As more than a dozen of his alleged victims looked on, some of them in tears, accused swindler Michael Kwasnik was cleared Wednesday by Camden Superior Court Judge Michael Kassel for release on bail on one set of criminal charges.
But Kwasnik will remain incarcerated while the state wrangles with his defense attorney over new charges of theft filed earlier in the week.
Kassel found that $100,000 offered to bail out Kwasnik had come from relatives, not from his victims. The judge granted that bank-account-routing information in Kwasnik's possession at the time of his arrest Nov. 9 in Alabama raised concerns that he might have been planning to skip bail and reimburse his relatives, but said there was no concrete evidence that was the case.
"There is really nothing in terms of concrete evidence that shows a quid pro quo," Kassel said.
The courtroom was filled with alleged victims, a few of whom were openly sobbing about their loss of funds. Kwasnik, looking gaunt and wearing an orange prison jumpsuit, said nothing audible during the hearing, although his lawyer Rocco Cipparone seemed to wave him away at one point as Kwasnik apparently sought to offer advice.

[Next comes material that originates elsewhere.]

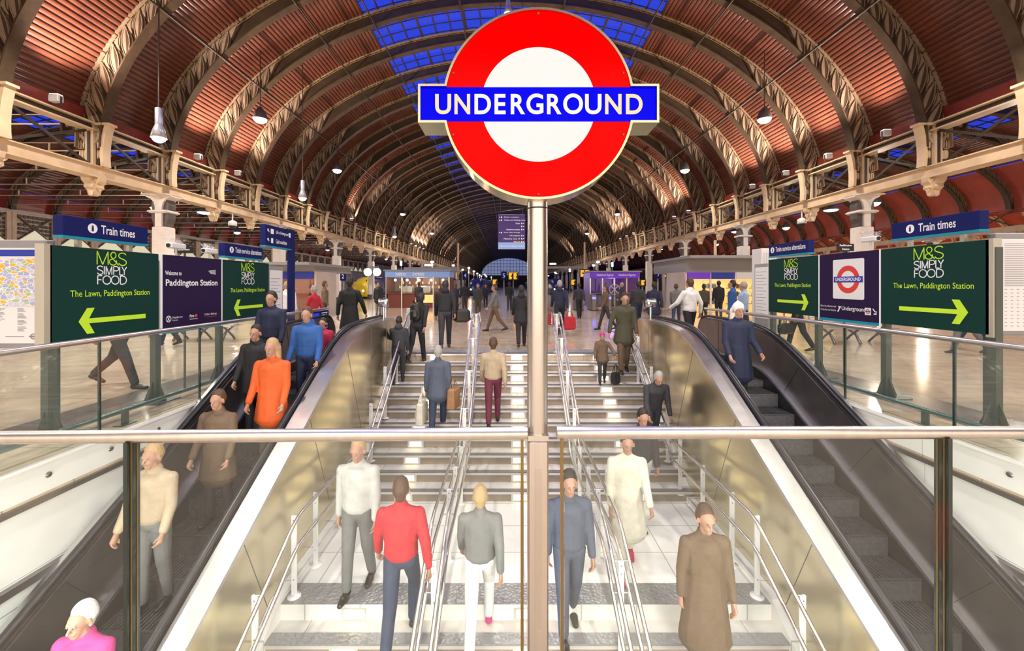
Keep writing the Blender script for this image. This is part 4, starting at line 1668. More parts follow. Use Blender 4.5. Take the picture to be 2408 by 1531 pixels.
def board(sg, label):
    L = sg < 0
    X = -4.9 if L else 5.5
    y0, y1 = (4.42, 8.5) if L else (4.72, 8.8)
    zb = .98 if L else 1.07
    pl = Plane((X, y0 if L else y1, zb), (0, 1 if L else -1, 0))
    o = thing('direction_board', (X, (y0 + y1) / 2, 0), label, 'direction board')
    ue = 4.08
    n1, n2 = (.06, 2.73) if L else (0.0, 2.65)
    near_u = 0 if L else ue - .06
    ms_panel(pl, n1 - .02 if L else n1, o, not L)
    ms_panel(pl, n2, o, not L)
    q = MB()
    m0, m1 = (n1 + 1.40, n2 - .03) if L else (n1 + 1.41, n2 - .03)
    pl.slab(q, m0 + .03, 0, m1, 1.09, .05)
    mid = q.build('middle_panel', 'plum', o)
    q = MB()
    pl.slab(q, m0 + .02, -.045, m1, -.002, .05)
    q.build('blue_strip', 'cyan', o)
    q = MB()
    for u in (m0, m1):
        pl.slab(q, u - .0, -.05, u + .028, 1.095, .055)
    q.build('seam_strip', 'sign_white', o)
    q = MB()
    pl.slab(q, near_u - .02, -.03, near_u + .055, 1.10, .10)
    q.build('end_frame', 'sign_frame', o)
    q, r_ = MB(), MB()
    if L:
        pl.text(q, 'Welcome to', m0 + .07, .80, .30, .062, .003, .015)
        pl.text(q, 'Paddington Station', m0 + .08, .615, 1.06, .125, .003, .022)
        for i in range(4):
            pl.poly(q, [(m0 + .93 + i * .01, .885 - i * .014), (m0 + 1.1, .905 - i * .022), (m0 + 1.1, .895 - i * .022), (m0 + .94 + i * .02, .878 - i * .014)])
        pl.ring(q, m0 + .13, .165, .038, .047, .003)
        pl.poly(q, [(m0 + .105, .135), (m0 + .113, .13), (m0 + .155, .195), (m0 + .147, .2)])
        pl.poly(q, [(m0 + .147, .13), (m0 + .155, .135), (m0 + .113, .2), (m0 + .105, .195)])
        pl.text(q, 'Heathrow', m0 + .20, .165, .19, .032)
        pl.text(q, 'Express', m0 + .20, .125, .10, .024)
        pl.text(q, 'First', m0 + .53, .155, .09, .045, .003, .02)
        pl.text(q, 'Great Western', m0 + .53, .12, .16, .02)
        pl.ring(r_, m0 + .66, .175, .0, .026, .003)
        pl.text(q, 'Chiltern Railways', m0 + .84, .155, .28, .042)
        pl.rect(r_, m0 + .84, .135, m0 + 1.12, .139)
        r_.build('red_marks', 'red_paint', mid)
    else:
        q2 = MB()
        cx = (m0 + m1) / 2 + .04
        c_ = .018
        a_, b_, y_a, y_b = cx - .31, cx + .31, .335, .985
        pl.poly(q2, [(a_ + c_, y_a), (b_ - c_, y_a), (b_, y_a + c_), (b_, y_b - c_), (b_ - c_, y_b), (a_ + c_, y_b), (a_, y_b - c_), (a_, y_a + c_)], .002)
        mini = m1 - .19
        pl.rect(q2, mini - .055, .105, mini + .055, .215)
        q2.build('white_plate', 'poster_white', mid)
        em = MB()
        mini_roundel(pl, em, cx, .655, .225, None)
        mini_roundel(pl, em, mini, .16, .036, None)
        em.build('roundel', ['red_paint', 'blue_paint'], mid)
        pl.text(q, 'UNDERGROUND', cx, .63, .50, .055, .008, .022, 'C')
        pl.text(q, 'Bakerloo, District and', m0 + .06, .185, .34, .034)
        pl.text(q, 'Circle line via Victoria', m0 + .06, .125, .34, .034)
        pl.text(q, 'Underground', m0 + .52, .13, .46, .088, .003, .012)
        pl.poly(q, [(m0 + .43, .12), (m0 + .455, .12), (m0 + .49, .19), (m0 + .505, .19), (m0 + .505, .21), (m0 + .475, .21), (m0 + .44, .14), (m0 + .43, .14)])
        pl.ring(q, m0 + .462, .205, 0, .012)
        e_ = m1 - .07
        pl.poly(q, [(e_ - .04, .2), (e_ - .028, .212), (e_ + .012, .166), (e_ + .0, .154)])
        pl.poly(q, [(e_ - .02, .12), (e_ + .03, .12), (e_ + .03, .175), (e_ + .014, .175), (e_ + .014, .137), (e_ - .02, .137)])
    q.build('white_lettering', 'sign_white', mid)
    # green-grey legs with gusset plates
    ys_ = (4.5, 5.86, 7.15, 8.42) if L else (4.76, 6.13, 7.46, 8.74)
    for y in ys_:
        x_ = X - sg * -.0 + (-.06 if L else .06)
        q = MB().box(x_ - .04, x_ + .04, y - .045, y + .045, 0.006, zb + 1.0)
        for s2 in (-1, 1):
            q.extr([(x_ - .005, y + s2 * .045, .3), (x_ - .005, y + s2 * .16, .008), (x_ - .005, y + s2 * .045, .008)], (.01, 0, 0))
        q.extr([(x_ + .04, y - .005, .3), (x_ + .16, y - .005, .008), (x_ + .04, y - .005, .008)], (0, .01, 0))
        q.extr([(x_ - .04, y - .005, .3), (x_ - .16, y - .005, .008), (x_ - .04, y - .005, .008)], (0, .01, 0))
        q.box(x_ - .2, x_ + .2, y - .2, y + .2, .003, .012)
        q.build('leg', 'post_green', o)
    return o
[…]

Kwasnik, a lawyer from Philadelphia, was indicted Nov. 7 on charges of stealing $1.1 million from a Cherry Hill widow, 96, who had hired him to manage her funds and plan her estate. The New Jersey Attorney General's Office also charges in a lawsuit that Kwasnik; his father, William; and others orchestrated a multimillion-dollar Ponzi scheme in which scores of elderly investors were victimized.

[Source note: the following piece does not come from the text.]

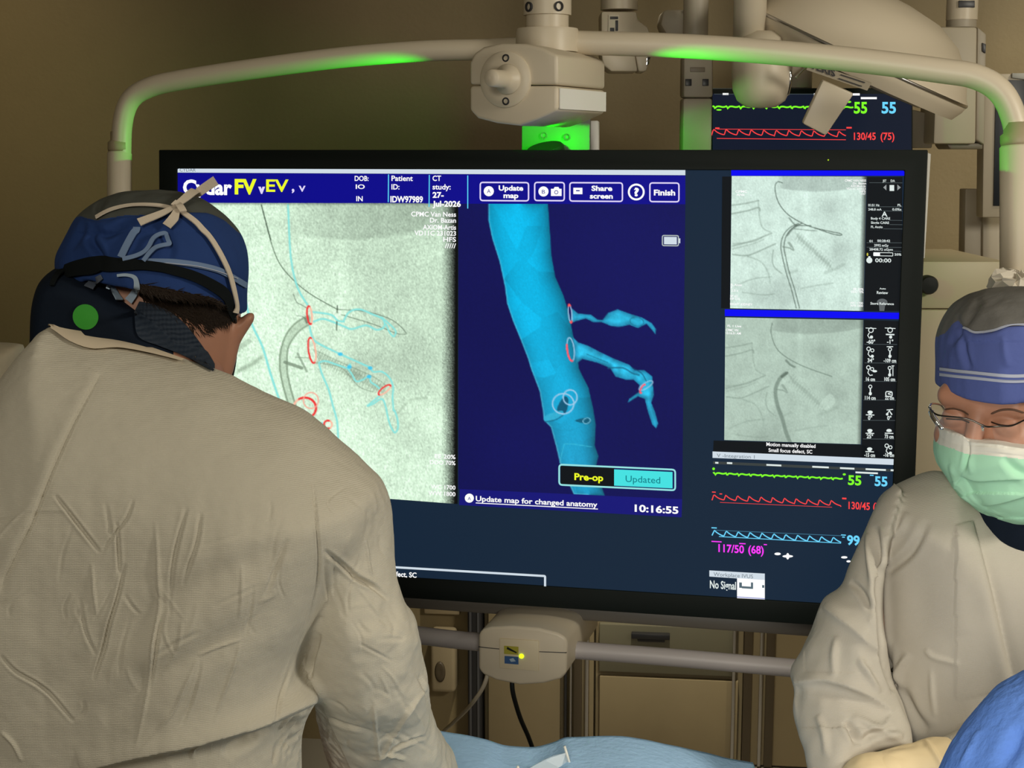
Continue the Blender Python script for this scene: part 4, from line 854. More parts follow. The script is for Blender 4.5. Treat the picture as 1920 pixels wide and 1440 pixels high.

The vehicle for the scheme was a company called Liberty State Benefits of Pennsylvania, according to the lawsuit. The company said it purchased the right to collect the life-insurance benefits of elderly policyholders for a premium over the surrender value, a transaction called a life settlement. Authorities charge instead that millions of dollars collected from investors went to Kwasnik, his relatives, or his law firm.
The FBI has now joined the investigation and was monitoring the bail hearing Wednesday.
"Basically, everyone is telling us the same thing: There is little or no chance to get anything back," said Bob Gentile, 65, a retired printing-plant manager from New Castle, Del., who says he invested about $400,000 with Kwasnik.
According to the new indictment, announced Tuesday, Kwasnik allegedly stole at least $324,000 from a client trust account established by his firm for a married couple that had won a settlement in a personal-injury lawsuit. The state alleged that Kwasnik had used the the money to pay expenses for his law firm and to pay personal expenses, including credit-card debt.
Prosecutors also charge that he illegally withdrew funds from the account as he was fleeing arrest after his Nov. 7 indictment. Kwasnik was picked up two days later by police in Dothan, Ala.